--- begin Listing ---

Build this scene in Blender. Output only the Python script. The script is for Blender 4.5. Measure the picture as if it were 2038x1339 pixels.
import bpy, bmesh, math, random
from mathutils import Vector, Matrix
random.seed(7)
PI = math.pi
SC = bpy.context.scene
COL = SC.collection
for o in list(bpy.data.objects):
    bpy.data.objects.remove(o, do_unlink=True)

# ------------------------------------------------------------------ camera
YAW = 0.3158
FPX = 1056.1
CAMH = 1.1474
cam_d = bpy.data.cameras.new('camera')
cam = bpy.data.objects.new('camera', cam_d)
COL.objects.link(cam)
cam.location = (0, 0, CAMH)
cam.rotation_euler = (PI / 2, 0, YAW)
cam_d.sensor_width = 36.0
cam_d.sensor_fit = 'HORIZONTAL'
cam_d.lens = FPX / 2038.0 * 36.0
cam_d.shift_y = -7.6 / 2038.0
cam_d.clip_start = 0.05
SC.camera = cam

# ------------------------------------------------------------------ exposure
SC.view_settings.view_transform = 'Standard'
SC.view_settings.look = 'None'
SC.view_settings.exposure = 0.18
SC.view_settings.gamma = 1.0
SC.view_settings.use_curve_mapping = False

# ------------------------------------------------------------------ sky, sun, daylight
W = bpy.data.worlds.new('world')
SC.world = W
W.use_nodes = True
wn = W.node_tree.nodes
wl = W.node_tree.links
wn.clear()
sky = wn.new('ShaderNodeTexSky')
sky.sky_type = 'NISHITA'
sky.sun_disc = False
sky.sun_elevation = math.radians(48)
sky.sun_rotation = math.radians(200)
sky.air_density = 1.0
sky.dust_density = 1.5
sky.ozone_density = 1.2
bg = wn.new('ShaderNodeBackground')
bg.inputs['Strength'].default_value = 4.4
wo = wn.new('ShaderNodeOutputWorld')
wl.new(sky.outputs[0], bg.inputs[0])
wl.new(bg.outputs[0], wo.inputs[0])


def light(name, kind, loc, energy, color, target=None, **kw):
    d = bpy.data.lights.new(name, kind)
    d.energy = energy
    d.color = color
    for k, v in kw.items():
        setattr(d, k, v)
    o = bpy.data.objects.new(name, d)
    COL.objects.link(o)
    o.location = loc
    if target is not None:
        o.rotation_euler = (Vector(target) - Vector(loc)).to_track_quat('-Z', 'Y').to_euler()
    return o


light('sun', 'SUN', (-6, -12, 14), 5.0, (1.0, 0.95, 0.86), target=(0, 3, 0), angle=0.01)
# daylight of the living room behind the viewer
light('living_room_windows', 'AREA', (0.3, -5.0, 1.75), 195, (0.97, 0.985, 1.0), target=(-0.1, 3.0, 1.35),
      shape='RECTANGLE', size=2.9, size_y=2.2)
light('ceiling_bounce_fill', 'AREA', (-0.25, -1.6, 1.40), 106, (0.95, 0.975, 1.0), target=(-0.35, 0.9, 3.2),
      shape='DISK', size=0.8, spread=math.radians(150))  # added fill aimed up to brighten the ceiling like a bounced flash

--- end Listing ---
--- begin Listing ---

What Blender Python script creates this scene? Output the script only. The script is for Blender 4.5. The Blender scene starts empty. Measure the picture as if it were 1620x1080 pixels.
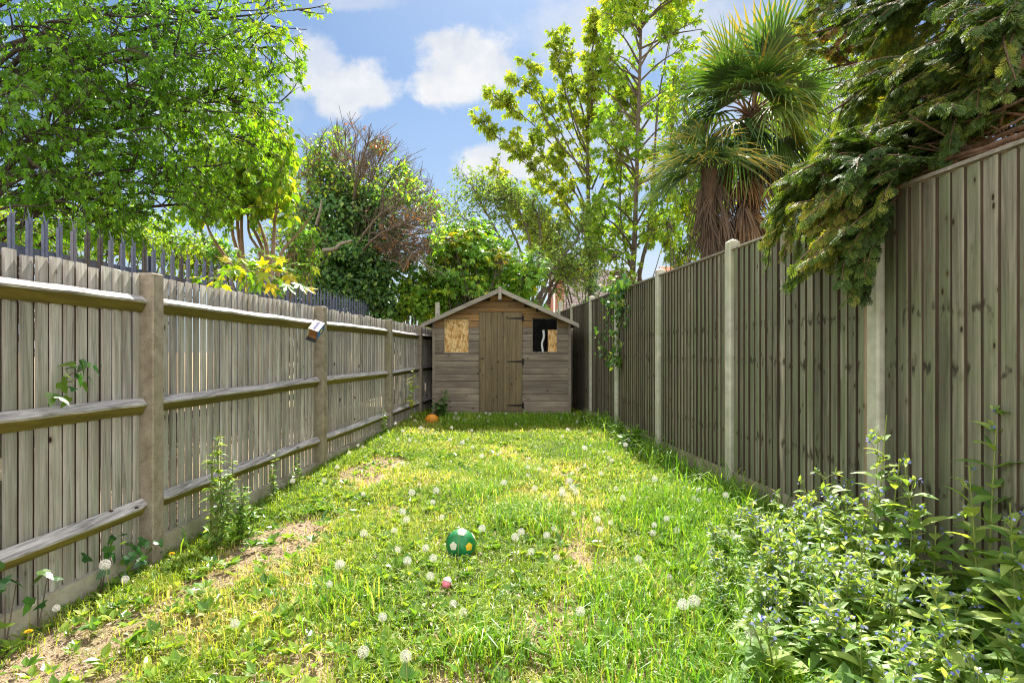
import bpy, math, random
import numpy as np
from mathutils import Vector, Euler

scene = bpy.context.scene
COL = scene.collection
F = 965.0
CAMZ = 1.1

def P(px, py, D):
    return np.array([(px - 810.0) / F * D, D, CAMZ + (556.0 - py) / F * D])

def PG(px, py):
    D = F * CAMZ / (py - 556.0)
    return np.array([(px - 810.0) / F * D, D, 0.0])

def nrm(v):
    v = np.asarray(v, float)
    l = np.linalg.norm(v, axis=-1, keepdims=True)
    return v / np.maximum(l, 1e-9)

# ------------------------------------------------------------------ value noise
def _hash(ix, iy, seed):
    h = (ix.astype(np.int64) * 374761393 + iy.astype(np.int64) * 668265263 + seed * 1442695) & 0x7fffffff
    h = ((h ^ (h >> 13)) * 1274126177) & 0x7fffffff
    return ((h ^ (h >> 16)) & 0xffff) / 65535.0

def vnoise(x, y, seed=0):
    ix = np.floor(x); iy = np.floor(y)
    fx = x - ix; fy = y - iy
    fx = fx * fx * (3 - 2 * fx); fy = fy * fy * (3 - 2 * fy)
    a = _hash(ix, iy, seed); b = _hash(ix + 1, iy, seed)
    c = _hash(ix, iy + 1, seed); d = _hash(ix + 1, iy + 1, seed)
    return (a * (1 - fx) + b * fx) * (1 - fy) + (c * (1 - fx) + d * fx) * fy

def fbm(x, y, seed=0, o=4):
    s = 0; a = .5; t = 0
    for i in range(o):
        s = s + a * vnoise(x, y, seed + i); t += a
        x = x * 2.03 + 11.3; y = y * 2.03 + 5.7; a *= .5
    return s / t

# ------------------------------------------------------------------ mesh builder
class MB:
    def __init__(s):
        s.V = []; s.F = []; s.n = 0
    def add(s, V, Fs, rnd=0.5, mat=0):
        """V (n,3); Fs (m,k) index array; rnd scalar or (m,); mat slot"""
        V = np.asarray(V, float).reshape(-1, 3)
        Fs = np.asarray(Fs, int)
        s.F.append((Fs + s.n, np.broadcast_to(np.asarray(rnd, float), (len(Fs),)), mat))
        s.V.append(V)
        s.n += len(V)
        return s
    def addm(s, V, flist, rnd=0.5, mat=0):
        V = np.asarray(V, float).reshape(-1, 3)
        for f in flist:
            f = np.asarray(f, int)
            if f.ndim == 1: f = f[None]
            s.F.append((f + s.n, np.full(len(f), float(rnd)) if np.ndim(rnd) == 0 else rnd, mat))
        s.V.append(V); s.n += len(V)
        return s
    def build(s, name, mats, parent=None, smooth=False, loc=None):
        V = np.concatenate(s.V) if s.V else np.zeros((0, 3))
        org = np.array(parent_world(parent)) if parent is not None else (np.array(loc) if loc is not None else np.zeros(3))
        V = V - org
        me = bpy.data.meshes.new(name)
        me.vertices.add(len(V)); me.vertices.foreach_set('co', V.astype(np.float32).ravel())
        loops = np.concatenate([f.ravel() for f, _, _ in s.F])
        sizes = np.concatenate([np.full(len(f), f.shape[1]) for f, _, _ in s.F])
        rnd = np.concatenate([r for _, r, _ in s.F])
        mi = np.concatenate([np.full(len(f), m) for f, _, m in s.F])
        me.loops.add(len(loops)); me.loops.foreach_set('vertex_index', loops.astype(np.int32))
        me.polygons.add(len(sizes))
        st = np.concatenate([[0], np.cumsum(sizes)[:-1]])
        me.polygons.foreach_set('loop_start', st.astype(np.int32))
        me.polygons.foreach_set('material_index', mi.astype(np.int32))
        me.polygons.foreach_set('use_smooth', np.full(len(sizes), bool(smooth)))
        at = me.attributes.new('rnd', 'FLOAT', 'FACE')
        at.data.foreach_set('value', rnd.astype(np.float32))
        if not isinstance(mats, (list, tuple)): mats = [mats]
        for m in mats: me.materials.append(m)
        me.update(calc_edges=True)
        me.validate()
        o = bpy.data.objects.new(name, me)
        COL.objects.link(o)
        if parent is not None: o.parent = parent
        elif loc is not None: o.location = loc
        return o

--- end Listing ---

*Problem statement*
Go to the line that contains "What Blender Python" and copy from there down to the line that contains "from mathutils import Vector, Euler", with both lines included. Pass over the pictures.

*Solution*
What Blender Python script creates this scene? Output the script only. The script is for Blender 4.5. The Blender scene starts empty. Measure the picture as if it were 1620x1080 pixels.
import bpy, math, random
import numpy as np
from mathutils import Vector, Euler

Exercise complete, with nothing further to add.